Reproduce precisely the lines between the start of the data below and the line with "sc.camera = cam", both included.
___
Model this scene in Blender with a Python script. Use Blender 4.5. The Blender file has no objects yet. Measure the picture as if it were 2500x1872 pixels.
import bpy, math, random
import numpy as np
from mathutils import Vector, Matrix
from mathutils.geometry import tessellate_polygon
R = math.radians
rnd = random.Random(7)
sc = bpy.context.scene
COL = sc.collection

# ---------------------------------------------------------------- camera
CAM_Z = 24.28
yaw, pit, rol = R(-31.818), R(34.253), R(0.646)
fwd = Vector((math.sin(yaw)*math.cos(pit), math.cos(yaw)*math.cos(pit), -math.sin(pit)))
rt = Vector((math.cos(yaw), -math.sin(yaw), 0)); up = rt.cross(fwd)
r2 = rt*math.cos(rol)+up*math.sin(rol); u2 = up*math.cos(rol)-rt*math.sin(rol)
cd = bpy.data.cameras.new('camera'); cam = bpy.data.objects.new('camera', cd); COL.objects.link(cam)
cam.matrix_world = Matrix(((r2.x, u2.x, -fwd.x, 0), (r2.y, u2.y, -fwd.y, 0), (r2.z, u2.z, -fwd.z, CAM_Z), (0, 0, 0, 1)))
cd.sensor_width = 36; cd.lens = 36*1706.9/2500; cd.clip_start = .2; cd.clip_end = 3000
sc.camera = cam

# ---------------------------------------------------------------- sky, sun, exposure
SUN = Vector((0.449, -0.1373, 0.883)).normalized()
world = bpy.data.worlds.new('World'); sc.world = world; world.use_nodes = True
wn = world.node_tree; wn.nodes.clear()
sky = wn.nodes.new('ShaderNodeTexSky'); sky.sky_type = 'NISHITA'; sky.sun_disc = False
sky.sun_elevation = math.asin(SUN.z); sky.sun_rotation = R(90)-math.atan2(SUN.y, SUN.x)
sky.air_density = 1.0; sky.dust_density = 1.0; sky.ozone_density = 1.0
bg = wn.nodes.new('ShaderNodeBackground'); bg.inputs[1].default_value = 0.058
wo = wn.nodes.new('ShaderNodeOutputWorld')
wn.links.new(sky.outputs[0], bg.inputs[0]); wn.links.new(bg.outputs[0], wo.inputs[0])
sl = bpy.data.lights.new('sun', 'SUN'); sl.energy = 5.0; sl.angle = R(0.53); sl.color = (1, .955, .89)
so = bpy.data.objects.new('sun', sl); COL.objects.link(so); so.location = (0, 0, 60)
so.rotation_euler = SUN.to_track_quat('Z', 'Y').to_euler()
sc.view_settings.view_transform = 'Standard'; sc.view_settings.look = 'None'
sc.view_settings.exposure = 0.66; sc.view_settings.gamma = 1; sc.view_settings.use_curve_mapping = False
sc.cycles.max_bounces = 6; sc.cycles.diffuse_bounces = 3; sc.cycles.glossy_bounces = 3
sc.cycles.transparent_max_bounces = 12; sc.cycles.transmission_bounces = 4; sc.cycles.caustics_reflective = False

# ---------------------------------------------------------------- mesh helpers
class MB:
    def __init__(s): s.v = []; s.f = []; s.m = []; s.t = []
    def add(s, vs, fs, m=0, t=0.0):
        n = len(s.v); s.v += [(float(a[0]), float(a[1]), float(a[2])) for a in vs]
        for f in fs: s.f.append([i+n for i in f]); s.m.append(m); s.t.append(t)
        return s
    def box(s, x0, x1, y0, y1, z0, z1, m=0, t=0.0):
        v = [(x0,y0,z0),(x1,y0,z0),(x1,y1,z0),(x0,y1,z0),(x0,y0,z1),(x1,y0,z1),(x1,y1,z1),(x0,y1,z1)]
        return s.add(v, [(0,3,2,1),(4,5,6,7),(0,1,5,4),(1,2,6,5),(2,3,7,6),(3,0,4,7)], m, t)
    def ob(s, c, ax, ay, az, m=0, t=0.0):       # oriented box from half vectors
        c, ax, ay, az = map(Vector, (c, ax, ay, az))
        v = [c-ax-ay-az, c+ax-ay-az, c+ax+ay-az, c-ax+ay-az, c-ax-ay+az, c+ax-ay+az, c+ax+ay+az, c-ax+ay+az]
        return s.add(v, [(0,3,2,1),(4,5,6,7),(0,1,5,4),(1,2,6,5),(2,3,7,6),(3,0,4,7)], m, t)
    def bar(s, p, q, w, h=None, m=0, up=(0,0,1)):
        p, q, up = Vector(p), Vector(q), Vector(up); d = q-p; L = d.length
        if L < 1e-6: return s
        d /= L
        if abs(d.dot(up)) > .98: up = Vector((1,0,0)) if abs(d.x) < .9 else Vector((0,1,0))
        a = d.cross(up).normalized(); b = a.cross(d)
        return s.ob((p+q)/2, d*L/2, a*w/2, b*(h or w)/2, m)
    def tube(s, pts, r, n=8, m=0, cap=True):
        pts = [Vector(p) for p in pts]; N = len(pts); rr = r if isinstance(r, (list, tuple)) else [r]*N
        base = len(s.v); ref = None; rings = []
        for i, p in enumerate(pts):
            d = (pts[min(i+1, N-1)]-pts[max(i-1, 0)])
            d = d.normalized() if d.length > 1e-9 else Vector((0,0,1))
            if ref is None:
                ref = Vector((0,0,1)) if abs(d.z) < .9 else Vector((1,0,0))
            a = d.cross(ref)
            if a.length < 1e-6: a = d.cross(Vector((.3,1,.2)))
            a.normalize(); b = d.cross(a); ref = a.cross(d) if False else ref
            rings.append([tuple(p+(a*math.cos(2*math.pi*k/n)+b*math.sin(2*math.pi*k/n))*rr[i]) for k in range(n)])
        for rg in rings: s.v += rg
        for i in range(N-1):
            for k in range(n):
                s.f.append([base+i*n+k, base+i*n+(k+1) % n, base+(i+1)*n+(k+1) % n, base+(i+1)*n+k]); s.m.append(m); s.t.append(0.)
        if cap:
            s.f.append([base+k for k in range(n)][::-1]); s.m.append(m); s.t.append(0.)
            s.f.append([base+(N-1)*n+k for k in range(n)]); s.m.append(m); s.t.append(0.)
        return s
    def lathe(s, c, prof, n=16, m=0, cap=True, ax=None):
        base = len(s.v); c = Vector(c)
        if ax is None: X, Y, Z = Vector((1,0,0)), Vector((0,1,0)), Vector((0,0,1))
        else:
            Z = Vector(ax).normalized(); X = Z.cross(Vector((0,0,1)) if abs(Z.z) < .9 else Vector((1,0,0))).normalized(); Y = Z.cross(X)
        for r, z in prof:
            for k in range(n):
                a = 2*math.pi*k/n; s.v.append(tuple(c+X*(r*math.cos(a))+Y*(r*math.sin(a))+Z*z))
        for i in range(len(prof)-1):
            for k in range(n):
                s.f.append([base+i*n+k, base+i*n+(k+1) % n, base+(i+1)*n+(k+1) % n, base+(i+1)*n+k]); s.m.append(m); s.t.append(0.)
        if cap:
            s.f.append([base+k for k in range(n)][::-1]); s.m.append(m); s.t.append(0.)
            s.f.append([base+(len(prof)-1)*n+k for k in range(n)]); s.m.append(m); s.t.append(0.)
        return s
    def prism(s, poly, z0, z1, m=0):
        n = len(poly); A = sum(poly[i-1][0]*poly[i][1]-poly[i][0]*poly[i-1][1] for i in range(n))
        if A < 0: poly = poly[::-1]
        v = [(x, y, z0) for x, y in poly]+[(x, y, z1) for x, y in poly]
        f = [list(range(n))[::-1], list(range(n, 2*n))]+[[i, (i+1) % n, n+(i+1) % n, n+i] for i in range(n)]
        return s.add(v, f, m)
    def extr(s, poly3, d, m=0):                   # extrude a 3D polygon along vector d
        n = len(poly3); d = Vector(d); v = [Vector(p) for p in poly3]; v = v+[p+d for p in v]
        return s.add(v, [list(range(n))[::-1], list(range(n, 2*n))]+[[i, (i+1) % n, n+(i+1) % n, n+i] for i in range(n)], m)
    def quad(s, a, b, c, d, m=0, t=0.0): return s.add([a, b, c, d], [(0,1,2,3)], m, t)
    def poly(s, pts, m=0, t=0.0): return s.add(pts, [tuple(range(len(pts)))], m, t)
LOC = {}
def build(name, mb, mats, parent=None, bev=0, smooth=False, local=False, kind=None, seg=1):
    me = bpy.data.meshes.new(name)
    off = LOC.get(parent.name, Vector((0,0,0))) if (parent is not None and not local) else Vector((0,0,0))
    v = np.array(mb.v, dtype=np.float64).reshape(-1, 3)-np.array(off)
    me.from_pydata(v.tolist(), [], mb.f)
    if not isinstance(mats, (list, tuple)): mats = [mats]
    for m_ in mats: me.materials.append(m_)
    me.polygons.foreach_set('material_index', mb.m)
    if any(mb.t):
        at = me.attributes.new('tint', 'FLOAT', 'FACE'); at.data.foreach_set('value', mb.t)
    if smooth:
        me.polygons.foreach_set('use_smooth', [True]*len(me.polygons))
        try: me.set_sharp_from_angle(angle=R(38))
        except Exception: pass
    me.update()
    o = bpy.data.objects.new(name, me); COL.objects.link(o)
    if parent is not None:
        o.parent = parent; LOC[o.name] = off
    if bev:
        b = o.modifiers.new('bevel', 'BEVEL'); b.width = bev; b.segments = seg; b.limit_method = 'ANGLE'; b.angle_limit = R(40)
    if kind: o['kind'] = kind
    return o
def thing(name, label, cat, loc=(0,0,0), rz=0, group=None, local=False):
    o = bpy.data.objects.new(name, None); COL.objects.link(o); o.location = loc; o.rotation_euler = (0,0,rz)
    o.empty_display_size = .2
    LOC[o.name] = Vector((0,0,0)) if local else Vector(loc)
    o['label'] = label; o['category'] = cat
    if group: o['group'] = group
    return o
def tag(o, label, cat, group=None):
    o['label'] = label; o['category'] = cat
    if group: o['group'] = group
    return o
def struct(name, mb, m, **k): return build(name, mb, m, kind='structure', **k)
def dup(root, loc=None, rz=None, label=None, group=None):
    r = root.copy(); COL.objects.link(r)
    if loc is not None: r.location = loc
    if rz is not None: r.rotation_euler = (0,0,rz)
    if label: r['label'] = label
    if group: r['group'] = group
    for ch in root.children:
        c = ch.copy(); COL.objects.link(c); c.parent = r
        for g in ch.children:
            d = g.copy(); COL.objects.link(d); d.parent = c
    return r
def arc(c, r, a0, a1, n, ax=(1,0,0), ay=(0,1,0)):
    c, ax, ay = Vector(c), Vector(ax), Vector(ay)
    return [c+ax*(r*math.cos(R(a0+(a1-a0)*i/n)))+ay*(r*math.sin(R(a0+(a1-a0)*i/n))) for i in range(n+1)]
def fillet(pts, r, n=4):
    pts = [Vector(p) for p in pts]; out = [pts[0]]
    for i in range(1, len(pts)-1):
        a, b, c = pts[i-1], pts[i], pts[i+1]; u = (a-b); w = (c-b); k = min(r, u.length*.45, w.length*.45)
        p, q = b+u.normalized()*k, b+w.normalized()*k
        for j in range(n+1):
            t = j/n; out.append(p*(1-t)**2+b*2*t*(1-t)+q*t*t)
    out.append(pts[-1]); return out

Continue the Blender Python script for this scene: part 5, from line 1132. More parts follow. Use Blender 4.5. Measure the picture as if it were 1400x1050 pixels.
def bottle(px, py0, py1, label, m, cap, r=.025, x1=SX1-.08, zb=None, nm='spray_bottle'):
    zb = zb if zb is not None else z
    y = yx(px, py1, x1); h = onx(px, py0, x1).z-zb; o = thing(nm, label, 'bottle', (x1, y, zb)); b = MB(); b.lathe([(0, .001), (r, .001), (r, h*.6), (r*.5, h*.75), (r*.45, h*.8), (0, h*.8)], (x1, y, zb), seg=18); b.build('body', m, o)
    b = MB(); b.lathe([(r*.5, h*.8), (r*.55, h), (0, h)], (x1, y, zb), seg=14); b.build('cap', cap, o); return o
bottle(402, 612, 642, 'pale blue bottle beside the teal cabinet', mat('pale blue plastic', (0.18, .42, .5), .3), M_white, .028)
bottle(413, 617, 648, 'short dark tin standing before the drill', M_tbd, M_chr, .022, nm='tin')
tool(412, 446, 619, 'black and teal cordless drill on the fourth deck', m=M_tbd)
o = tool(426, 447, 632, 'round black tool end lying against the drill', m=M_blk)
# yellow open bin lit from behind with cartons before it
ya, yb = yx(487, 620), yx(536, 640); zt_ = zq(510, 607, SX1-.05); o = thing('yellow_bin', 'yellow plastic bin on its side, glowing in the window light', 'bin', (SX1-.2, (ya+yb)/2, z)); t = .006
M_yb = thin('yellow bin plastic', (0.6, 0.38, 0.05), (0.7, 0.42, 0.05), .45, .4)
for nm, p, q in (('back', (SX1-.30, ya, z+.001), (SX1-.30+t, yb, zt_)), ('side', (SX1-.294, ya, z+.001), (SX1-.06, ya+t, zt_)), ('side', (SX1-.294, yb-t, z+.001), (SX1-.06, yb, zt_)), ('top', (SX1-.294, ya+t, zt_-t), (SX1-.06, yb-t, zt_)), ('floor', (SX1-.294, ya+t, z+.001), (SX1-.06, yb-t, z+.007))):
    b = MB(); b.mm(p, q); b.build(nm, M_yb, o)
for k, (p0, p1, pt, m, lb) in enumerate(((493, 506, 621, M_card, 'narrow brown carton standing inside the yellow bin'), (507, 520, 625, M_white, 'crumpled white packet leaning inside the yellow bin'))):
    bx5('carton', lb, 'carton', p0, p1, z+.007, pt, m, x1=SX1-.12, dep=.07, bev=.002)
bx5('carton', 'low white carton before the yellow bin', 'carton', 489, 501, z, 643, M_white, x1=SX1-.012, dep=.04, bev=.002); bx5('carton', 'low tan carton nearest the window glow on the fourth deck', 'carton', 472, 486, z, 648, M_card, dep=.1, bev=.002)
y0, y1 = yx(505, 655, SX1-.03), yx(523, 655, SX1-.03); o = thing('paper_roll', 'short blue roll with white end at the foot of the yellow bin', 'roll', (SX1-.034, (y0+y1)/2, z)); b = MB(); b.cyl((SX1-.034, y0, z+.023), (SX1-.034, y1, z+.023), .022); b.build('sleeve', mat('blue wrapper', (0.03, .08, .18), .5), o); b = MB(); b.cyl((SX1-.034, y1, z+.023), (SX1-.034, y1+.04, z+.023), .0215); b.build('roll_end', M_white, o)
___
• _WRITTEN ANSWER_
Model this scene in Blender with a Python script. Use Blender 4.5. The Blender file has no objects yet. Measure the picture as if it were 2500x1872 pixels.
import bpy, math, random
import numpy as np
from mathutils import Vector, Matrix
from mathutils.geometry import tessellate_polygon
R = math.radians
rnd = random.Random(7)
sc = bpy.context.scene
COL = sc.collection

# ---------------------------------------------------------------- camera
CAM_Z = 24.28
yaw, pit, rol = R(-31.818), R(34.253), R(0.646)
fwd = Vector((math.sin(yaw)*math.cos(pit), math.cos(yaw)*math.cos(pit), -math.sin(pit)))
rt = Vector((math.cos(yaw), -math.sin(yaw), 0)); up = rt.cross(fwd)
r2 = rt*math.cos(rol)+up*math.sin(rol); u2 = up*math.cos(rol)-rt*math.sin(rol)
cd = bpy.data.cameras.new('camera'); cam = bpy.data.objects.new('camera', cd); COL.objects.link(cam)
cam.matrix_world = Matrix(((r2.x, u2.x, -fwd.x, 0), (r2.y, u2.y, -fwd.y, 0), (r2.z, u2.z, -fwd.z, CAM_Z), (0, 0, 0, 1)))
cd.sensor_width = 36; cd.lens = 36*1706.9/2500; cd.clip_start = .2; cd.clip_end = 3000
sc.camera = cam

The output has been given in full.